DATASET EXTRACT:
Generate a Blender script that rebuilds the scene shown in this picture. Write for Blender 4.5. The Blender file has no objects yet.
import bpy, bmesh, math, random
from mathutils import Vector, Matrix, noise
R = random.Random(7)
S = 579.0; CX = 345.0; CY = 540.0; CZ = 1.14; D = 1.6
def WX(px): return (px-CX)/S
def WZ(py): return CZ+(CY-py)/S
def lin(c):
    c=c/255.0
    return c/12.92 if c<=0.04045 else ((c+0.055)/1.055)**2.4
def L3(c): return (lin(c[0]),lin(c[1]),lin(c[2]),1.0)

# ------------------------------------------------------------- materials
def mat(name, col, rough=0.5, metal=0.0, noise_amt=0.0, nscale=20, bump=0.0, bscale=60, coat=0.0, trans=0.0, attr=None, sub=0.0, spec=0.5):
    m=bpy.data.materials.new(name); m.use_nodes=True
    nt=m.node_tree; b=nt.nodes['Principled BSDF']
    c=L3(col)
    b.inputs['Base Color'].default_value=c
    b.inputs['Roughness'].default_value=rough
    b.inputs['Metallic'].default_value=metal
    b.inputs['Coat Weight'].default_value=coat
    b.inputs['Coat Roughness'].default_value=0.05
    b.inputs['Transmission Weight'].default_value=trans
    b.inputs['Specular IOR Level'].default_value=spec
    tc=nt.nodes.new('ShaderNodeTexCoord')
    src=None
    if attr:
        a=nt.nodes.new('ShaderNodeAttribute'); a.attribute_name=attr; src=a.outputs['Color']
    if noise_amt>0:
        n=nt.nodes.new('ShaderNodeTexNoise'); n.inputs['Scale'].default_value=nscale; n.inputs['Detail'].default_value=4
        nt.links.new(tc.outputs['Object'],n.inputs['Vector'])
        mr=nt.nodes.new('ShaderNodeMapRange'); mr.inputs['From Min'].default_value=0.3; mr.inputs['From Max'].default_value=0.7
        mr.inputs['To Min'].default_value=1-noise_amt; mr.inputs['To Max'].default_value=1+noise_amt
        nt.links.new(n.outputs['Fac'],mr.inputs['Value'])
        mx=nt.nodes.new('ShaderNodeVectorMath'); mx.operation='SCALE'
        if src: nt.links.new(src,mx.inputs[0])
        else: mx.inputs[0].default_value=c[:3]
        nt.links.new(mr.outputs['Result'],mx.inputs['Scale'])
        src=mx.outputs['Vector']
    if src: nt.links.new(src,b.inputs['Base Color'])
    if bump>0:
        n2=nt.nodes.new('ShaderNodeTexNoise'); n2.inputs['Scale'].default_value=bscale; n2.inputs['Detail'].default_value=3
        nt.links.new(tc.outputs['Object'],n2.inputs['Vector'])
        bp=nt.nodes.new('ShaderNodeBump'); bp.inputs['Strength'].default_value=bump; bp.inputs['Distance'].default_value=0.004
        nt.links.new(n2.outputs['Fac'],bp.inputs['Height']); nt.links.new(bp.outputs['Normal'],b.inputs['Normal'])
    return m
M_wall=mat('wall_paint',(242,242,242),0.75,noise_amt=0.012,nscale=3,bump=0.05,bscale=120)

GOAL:
What you return should be the lines from the start of the data through the line with "def L3(c): return", quoted exactly and nothing more.

THE SOLUTION:
Generate a Blender script that rebuilds the scene shown in this picture. Write for Blender 4.5. The Blender file has no objects yet.
import bpy, bmesh, math, random
from mathutils import Vector, Matrix, noise
R = random.Random(7)
S = 579.0; CX = 345.0; CY = 540.0; CZ = 1.14; D = 1.6
def WX(px): return (px-CX)/S
def WZ(py): return CZ+(CY-py)/S
def lin(c):
    c=c/255.0
    return c/12.92 if c<=0.04045 else ((c+0.055)/1.055)**2.4
def L3(c): return (lin(c[0]),lin(c[1]),lin(c[2]),1.0)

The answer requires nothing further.